Rodney Atkins loved Jason Isbell's "Cover Me Up" from the moment his wife, singer-songwriter Rose Falcon, texted it to him and insisted that he cover it. However, when the country star embarked on a USO Tour to Afghanistan, the song took on a whole new meaning for him, and he knew he had to record it for his Caught Up in the Country album, released on Friday (May 10).

"When I went to Afghanistan, that line hit me -- 'Girl, leave your boots by the bed ...' -- just thinking about all those women soldiers out there," Atkins explains. "I played it there and got this big reaction. So, I was like, 'Well, let's give it a shot.'"

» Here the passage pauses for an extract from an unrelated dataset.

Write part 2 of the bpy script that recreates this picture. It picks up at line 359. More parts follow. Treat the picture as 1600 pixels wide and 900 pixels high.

The decision to record a cover song for an album was a first for the singer. "That's the first time I've covered a song and actually recorded it and put it out there," Atkins goes on to say. "I mean, live, we cover, and try to find things that are different. I'm always in pursuit of life songs."

From the start, however, Atkins knew "Cover Me Up" was the kind of "life song" he was looking for, and he also knew he wanted to find a way to put his own spin on it. A few artists had already put out their own renditions of Isbell's original -- including Morgan Wallen's live acoustic take in 2018 (followed by a studio release earlier this year) and a 2017 version from the Zac Brown Band -- but no one does Isbell's style better than Isbell, Atkins reasoned, so he wasn't going to try.

"We just tried to do what I do, but yet stay in tribute to what he did at the same time," Atkins explains. "I tried to not at all do it like Isbell, because what he does is amazing. It's unbelievable the way he approaches things -- his songwriting, his vocals, everything."

Atkins saw that divergence from the song's original style as an opportunity to move away from the treatment he'd seen other artists take when covering the song, too. "Most of the covers I had heard, they were just trying to do what he did. And I don't think you can," Atkins relates, saying that he wanted his rendition to level a little extra atmospheric weight.

"I wanted it to explode. I wanted it to kind of be on steroids, to get big, and to tell the story and maintain that story," he concludes. "But to add some bigness. A little power."